January 2007

New legislation to manage disputes between property owners over trees

Formerly, there was no practical way to resolve disputes between neighbours who could not agree about the benefits of, or danger posed by, particular trees. For various reasons, local councils are sometimes reluctant to become involved in such disputes.

The Trees (Disputes Between Neighbours) Act 2006 will commence operation on 2 February.

What remedies does the Act provide?

The Act provides for proceedings in the Land and Environment Court to resolve some disputes between neighbours in urban areas concerning trees causing damage or posing a danger.

The Act does not apply to disputes between neighbours concerning trees which block sunlight or views.

The Act applies only in relation to trees situated within residential, business and certain other urban zones. The Act does not apply to trees on land vested in or managed by a local council.

Proceedings would be less expensive and more accessible if applications could also be made to Local Courts but the Land and Environment Court has exclusive jurisdiction for the following reasons:

  • An award of compensation may be ordered.

  • The Land and Environment Court is a specialist tribunal and is better able to consider the environmental benefits of trees.

  • Legislation relating to native vegetation, tree preservation and local planning instruments will need to be considered.

Procedural Considerations

An applicant must first make a reasonable effort to reach an agreement with the owner of the land upon which the tree is situated. The Court may make orders under the Act to remedy, restrain or prevent damage to property, or to prevent injury, as a consequence of a tree situated on adjoining land.
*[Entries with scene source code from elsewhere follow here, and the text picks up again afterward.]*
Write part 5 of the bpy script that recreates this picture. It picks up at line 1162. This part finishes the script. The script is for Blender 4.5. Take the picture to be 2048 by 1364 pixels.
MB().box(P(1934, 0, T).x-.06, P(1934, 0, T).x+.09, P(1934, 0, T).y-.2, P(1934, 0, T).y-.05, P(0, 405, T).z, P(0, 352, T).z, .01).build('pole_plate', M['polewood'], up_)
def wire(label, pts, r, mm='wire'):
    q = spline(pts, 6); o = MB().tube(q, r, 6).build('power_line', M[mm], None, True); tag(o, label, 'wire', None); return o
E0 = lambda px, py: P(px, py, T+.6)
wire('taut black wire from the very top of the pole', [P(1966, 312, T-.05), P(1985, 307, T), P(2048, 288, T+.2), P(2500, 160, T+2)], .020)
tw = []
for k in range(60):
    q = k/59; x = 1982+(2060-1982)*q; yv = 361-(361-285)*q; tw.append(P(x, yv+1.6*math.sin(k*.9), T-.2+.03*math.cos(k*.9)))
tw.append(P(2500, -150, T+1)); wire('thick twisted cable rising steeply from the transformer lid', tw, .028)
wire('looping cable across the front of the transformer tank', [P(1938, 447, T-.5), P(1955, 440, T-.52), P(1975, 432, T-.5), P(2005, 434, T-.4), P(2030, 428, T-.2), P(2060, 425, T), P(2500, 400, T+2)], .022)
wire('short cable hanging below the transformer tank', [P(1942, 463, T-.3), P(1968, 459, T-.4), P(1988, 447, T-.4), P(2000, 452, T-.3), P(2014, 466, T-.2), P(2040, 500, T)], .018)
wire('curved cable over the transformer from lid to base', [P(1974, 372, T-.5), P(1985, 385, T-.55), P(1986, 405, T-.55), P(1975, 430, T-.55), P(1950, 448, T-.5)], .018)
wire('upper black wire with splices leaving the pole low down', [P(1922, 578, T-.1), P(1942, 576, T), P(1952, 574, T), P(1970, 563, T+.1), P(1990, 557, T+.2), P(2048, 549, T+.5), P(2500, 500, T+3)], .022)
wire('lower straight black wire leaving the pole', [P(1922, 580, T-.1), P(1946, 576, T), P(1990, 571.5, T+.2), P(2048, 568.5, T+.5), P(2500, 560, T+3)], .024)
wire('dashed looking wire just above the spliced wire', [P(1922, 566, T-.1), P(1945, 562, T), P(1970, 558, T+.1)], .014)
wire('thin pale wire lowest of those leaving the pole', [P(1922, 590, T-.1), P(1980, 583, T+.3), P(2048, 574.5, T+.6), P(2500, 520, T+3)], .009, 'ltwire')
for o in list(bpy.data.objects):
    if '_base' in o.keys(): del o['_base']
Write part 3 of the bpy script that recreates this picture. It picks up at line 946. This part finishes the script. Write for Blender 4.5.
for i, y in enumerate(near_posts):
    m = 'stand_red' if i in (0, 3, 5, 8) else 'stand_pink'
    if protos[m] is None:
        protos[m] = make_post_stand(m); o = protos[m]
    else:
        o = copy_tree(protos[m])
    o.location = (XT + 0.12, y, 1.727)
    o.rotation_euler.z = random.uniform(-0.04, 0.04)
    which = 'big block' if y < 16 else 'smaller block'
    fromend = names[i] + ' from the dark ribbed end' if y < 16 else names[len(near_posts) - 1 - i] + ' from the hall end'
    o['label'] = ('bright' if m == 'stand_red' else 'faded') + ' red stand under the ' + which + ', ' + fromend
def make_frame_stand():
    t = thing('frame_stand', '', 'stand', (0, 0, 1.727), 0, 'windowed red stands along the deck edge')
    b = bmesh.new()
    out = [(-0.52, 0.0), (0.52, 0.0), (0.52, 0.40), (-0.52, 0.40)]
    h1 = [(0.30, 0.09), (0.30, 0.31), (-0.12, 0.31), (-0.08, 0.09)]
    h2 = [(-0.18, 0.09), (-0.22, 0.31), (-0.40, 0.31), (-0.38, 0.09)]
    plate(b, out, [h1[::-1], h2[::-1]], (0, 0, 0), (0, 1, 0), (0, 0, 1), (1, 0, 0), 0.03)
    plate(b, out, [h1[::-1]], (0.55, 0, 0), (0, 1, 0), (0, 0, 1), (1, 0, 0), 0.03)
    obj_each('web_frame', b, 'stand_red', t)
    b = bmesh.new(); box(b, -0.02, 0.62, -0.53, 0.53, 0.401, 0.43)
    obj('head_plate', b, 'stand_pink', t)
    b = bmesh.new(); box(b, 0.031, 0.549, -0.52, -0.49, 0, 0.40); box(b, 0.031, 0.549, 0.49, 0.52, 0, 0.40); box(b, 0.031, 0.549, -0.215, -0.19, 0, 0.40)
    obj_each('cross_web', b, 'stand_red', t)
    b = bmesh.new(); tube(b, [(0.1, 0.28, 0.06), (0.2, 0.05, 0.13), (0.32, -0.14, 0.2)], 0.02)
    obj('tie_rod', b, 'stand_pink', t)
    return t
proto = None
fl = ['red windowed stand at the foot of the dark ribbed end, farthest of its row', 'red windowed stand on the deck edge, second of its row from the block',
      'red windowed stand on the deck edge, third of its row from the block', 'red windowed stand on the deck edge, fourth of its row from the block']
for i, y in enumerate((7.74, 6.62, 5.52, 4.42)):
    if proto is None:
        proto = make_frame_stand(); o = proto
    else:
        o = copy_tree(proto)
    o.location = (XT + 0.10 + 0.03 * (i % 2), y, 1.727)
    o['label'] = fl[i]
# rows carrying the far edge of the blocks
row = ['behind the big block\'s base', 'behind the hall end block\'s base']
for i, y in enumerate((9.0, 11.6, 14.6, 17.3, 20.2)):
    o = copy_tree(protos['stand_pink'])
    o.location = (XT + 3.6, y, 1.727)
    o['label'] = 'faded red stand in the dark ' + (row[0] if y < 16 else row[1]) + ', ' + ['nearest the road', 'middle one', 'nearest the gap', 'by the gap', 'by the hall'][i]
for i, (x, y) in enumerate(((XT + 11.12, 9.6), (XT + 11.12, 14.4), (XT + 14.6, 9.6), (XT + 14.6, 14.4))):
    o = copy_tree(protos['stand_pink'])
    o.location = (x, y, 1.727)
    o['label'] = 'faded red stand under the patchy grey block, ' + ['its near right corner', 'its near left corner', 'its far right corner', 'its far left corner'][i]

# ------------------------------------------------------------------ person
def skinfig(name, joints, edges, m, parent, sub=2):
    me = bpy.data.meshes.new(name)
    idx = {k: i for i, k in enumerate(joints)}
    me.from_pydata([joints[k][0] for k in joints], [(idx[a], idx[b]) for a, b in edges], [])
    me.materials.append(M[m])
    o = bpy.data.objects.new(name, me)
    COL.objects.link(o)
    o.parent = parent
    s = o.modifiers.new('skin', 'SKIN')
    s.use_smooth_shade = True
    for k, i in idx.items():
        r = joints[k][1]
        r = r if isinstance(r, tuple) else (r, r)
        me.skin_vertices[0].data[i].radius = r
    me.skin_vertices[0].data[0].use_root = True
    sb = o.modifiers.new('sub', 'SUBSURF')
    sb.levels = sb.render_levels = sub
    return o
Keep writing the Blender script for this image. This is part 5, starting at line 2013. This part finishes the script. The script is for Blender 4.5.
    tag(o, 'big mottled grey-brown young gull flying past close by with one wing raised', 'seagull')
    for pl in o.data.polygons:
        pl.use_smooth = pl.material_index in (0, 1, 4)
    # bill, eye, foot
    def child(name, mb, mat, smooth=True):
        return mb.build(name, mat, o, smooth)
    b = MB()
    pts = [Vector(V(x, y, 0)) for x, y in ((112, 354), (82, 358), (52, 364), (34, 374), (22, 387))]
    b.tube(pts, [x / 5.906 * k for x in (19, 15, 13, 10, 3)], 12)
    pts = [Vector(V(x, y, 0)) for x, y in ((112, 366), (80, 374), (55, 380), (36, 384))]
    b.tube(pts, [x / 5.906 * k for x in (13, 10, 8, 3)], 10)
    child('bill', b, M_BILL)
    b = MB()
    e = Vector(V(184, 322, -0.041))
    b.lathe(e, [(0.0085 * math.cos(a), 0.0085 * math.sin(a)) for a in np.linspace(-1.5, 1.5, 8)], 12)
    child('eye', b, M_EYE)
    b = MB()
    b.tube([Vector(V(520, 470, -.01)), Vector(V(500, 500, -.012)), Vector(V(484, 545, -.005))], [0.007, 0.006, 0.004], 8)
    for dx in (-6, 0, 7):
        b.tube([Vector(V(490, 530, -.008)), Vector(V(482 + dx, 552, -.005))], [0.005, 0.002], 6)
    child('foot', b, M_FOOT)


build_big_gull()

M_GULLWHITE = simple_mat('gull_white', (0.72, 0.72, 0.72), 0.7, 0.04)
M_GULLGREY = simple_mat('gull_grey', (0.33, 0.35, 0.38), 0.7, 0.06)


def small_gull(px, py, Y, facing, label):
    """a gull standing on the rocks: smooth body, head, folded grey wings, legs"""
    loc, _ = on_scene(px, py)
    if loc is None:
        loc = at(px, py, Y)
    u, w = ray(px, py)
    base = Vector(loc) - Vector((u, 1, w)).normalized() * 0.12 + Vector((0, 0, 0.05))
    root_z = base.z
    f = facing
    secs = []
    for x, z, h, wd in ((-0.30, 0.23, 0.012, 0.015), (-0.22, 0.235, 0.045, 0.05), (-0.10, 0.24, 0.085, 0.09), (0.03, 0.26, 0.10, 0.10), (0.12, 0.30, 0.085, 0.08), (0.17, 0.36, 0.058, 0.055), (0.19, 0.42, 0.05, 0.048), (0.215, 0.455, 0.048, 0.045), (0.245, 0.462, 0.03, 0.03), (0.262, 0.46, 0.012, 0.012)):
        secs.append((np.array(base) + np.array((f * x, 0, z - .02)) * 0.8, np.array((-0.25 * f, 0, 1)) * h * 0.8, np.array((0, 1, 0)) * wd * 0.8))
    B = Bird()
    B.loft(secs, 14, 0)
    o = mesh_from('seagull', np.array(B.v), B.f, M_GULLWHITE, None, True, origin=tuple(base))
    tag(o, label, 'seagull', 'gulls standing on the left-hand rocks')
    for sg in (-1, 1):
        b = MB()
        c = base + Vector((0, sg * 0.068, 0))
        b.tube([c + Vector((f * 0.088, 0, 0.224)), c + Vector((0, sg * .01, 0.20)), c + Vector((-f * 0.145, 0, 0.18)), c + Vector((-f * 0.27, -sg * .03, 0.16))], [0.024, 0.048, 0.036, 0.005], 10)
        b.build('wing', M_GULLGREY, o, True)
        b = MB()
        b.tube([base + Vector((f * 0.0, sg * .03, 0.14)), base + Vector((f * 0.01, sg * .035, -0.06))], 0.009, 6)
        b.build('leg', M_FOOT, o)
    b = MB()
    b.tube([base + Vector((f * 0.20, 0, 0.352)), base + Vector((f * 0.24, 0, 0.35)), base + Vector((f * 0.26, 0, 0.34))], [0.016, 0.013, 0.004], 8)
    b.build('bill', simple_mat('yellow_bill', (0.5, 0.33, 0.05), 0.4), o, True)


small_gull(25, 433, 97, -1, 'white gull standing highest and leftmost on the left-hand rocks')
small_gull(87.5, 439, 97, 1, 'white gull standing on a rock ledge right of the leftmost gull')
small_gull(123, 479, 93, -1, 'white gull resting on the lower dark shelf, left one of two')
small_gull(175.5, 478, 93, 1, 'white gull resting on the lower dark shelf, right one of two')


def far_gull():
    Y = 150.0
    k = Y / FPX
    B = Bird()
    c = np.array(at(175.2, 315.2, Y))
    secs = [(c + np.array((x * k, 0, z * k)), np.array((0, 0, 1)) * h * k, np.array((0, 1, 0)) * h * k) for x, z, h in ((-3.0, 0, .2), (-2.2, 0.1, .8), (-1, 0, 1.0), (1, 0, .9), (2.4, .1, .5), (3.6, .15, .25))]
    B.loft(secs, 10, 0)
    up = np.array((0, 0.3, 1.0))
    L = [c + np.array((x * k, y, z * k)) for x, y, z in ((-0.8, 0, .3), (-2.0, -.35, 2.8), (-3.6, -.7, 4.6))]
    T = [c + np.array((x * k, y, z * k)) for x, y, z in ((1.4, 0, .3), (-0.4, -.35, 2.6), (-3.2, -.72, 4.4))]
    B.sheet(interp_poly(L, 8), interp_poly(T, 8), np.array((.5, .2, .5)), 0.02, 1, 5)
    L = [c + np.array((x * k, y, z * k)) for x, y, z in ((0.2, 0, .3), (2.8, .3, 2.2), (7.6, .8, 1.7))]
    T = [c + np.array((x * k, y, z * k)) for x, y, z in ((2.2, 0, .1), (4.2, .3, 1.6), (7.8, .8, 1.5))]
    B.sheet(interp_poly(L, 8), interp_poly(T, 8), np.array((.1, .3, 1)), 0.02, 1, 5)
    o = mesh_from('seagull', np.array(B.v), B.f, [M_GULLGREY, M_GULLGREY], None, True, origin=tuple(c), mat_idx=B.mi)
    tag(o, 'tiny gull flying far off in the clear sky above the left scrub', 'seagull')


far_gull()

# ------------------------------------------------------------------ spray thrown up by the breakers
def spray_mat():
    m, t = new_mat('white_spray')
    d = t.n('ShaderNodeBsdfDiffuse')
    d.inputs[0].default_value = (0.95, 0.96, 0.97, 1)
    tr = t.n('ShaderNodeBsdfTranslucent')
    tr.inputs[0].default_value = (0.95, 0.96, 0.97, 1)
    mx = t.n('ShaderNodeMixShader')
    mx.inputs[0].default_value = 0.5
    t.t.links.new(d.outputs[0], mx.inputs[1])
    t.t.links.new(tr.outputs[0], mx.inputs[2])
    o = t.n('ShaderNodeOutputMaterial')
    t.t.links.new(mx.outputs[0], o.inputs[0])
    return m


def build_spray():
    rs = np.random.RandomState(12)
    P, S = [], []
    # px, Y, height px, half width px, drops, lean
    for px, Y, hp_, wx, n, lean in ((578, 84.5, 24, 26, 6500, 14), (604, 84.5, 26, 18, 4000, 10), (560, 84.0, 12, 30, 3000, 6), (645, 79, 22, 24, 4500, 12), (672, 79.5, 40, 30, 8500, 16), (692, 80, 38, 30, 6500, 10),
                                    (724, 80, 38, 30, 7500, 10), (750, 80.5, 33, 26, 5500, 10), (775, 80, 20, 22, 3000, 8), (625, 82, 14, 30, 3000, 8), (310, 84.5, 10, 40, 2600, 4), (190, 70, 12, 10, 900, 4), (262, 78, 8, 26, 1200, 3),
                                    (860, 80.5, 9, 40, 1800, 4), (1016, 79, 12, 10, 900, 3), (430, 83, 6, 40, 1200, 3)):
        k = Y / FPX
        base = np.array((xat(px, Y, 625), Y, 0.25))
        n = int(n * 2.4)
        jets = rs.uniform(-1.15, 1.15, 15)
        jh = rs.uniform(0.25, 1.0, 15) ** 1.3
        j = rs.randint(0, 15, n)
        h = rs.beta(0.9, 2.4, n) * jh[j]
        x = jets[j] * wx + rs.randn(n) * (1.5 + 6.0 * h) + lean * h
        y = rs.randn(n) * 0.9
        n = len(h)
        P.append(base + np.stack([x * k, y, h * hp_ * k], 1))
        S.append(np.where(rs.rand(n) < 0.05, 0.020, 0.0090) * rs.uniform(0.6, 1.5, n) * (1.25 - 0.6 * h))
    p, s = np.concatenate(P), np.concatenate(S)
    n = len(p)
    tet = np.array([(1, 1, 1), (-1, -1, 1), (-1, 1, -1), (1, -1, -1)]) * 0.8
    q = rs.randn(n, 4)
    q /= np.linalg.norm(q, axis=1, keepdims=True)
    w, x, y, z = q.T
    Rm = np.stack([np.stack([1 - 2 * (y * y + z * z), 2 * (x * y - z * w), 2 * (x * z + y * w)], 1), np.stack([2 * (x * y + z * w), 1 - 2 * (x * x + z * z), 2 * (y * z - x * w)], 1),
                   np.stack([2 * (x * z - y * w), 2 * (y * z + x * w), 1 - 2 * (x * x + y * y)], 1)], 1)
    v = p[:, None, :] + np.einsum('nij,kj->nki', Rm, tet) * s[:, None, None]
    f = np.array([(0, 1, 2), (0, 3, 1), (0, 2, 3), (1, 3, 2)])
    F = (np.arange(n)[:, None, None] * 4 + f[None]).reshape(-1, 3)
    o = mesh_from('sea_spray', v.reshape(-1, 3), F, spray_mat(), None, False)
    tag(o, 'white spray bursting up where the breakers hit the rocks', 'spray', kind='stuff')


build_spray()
When deciding whether to make an order, the Land and Environment Court must consider various factors including:

  • whether any applicable consent to interfere with the tree has been obtained,

  • any environmental, historical, cultural, social or scientific value the tree may have,

  • any contribution of the tree to the natural landscape and scenic value of the locality or the land on which it is situated,

  • any impact of the tree on soil stability, the water table or other natural features of the land or locality,

  • other factors contributing to the damage,

  • any action the tree owner has taken to prevent damage to property or injury to a person.

Changes to conveyancing practice

Orders made by the Land and Environment Court under the Act will run with the land. A purchaser for example, may be required to carry out work as directed by the Land and Environment Court where the person who sold the land had not carried out the Court's orders.

The Act requires vendors to give a warranty regarding any orders made under the Act. Local councils will be required to include on section 149 planning certificates information regarding orders made under the Act.

Vendors, purchasers and their legal representatives will have yet another checklist item to contend with when buying and selling urban land.